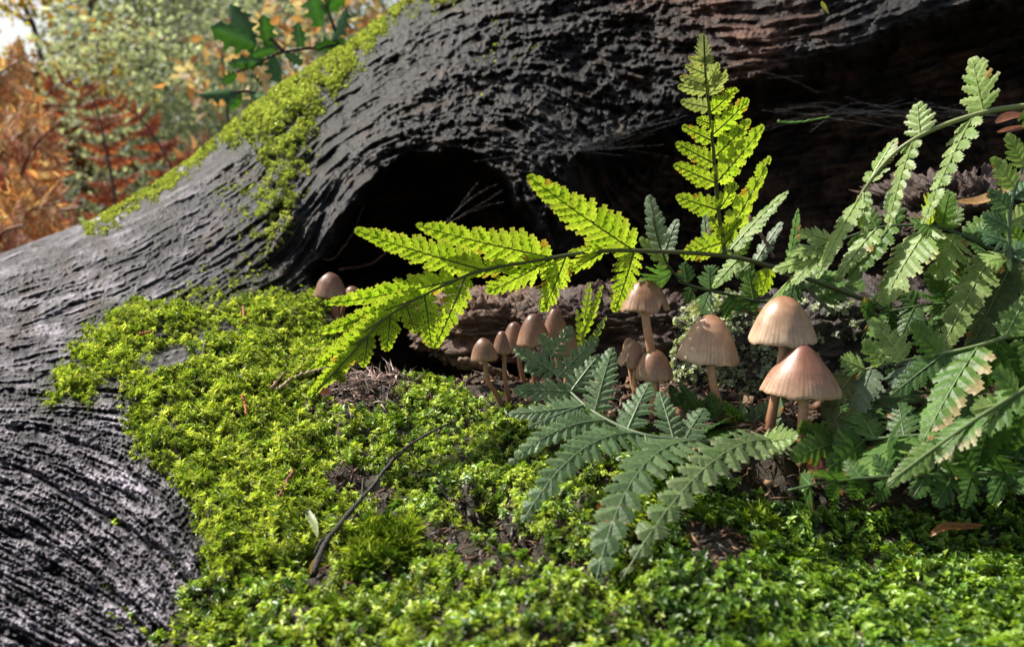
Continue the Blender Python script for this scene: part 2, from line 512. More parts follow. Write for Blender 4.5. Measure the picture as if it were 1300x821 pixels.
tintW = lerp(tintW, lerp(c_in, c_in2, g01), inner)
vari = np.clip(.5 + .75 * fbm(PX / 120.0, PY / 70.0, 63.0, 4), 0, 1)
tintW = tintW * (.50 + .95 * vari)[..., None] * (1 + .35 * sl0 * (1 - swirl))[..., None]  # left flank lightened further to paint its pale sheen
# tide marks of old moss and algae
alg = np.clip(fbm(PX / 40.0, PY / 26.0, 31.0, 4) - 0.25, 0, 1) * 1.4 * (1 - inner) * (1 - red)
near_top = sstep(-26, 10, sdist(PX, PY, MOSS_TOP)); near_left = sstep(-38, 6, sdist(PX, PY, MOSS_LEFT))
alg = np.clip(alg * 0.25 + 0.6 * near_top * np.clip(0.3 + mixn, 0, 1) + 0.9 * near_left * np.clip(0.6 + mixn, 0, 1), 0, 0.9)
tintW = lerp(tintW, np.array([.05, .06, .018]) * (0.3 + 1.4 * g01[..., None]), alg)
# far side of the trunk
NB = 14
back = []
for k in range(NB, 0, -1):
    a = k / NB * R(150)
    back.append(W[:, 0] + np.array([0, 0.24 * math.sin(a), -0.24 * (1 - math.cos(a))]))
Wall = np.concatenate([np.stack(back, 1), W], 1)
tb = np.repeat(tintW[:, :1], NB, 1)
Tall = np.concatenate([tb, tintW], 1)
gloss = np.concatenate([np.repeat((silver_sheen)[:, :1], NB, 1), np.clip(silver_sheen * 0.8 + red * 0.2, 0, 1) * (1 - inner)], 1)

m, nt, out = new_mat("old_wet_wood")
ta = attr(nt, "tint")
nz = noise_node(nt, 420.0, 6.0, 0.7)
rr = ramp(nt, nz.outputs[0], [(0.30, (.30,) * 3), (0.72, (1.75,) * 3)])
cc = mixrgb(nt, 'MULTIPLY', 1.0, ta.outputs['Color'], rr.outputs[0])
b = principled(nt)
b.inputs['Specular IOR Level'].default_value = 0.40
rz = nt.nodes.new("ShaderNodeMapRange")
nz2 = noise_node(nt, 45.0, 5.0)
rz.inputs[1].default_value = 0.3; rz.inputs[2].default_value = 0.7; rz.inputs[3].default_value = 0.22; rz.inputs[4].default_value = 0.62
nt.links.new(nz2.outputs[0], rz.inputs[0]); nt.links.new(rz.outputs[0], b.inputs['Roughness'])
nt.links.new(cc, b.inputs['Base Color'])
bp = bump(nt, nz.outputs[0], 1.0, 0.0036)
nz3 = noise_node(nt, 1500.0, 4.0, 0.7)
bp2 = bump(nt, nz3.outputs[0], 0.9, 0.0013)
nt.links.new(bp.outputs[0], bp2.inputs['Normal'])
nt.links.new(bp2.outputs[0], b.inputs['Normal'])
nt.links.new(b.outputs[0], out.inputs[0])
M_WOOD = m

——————

**Required task:** Write out each line again precisely as it appears, skipping every picture.

**Solution:**
Continue the Blender Python script for this scene: part 2, from line 512. More parts follow. Write for Blender 4.5. Measure the picture as if it were 1300x821 pixels.
tintW = lerp(tintW, lerp(c_in, c_in2, g01), inner)
vari = np.clip(.5 + .75 * fbm(PX / 120.0, PY / 70.0, 63.0, 4), 0, 1)
tintW = tintW * (.50 + .95 * vari)[..., None] * (1 + .35 * sl0 * (1 - swirl))[..., None]  # left flank lightened further to paint its pale sheen
# tide marks of old moss and algae
alg = np.clip(fbm(PX / 40.0, PY / 26.0, 31.0, 4) - 0.25, 0, 1) * 1.4 * (1 - inner) * (1 - red)
near_top = sstep(-26, 10, sdist(PX, PY, MOSS_TOP)); near_left = sstep(-38, 6, sdist(PX, PY, MOSS_LEFT))
alg = np.clip(alg * 0.25 + 0.6 * near_top * np.clip(0.3 + mixn, 0, 1) + 0.9 * near_left * np.clip(0.6 + mixn, 0, 1), 0, 0.9)
tintW = lerp(tintW, np.array([.05, .06, .018]) * (0.3 + 1.4 * g01[..., None]), alg)
# far side of the trunk
NB = 14
back = []
for k in range(NB, 0, -1):
    a = k / NB * R(150)
    back.append(W[:, 0] + np.array([0, 0.24 * math.sin(a), -0.24 * (1 - math.cos(a))]))
Wall = np.concatenate([np.stack(back, 1), W], 1)
tb = np.repeat(tintW[:, :1], NB, 1)
Tall = np.concatenate([tb, tintW], 1)
gloss = np.concatenate([np.repeat((silver_sheen)[:, :1], NB, 1), np.clip(silver_sheen * 0.8 + red * 0.2, 0, 1) * (1 - inner)], 1)

m, nt, out = new_mat("old_wet_wood")
ta = attr(nt, "tint")
nz = noise_node(nt, 420.0, 6.0, 0.7)
rr = ramp(nt, nz.outputs[0], [(0.30, (.30,) * 3), (0.72, (1.75,) * 3)])
cc = mixrgb(nt, 'MULTIPLY', 1.0, ta.outputs['Color'], rr.outputs[0])
b = principled(nt)
b.inputs['Specular IOR Level'].default_value = 0.40
rz = nt.nodes.new("ShaderNodeMapRange")
nz2 = noise_node(nt, 45.0, 5.0)
rz.inputs[1].default_value = 0.3; rz.inputs[2].default_value = 0.7; rz.inputs[3].default_value = 0.22; rz.inputs[4].default_value = 0.62
nt.links.new(nz2.outputs[0], rz.inputs[0]); nt.links.new(rz.outputs[0], b.inputs['Roughness'])
nt.links.new(cc, b.inputs['Base Color'])
bp = bump(nt, nz.outputs[0], 1.0, 0.0036)
nz3 = noise_node(nt, 1500.0, 4.0, 0.7)
bp2 = bump(nt, nz3.outputs[0], 0.9, 0.0013)
nt.links.new(bp.outputs[0], bp2.inputs['Normal'])
nt.links.new(bp2.outputs[0], b.inputs['Normal'])
nt.links.new(b.outputs[0], out.inputs[0])
M_WOOD = m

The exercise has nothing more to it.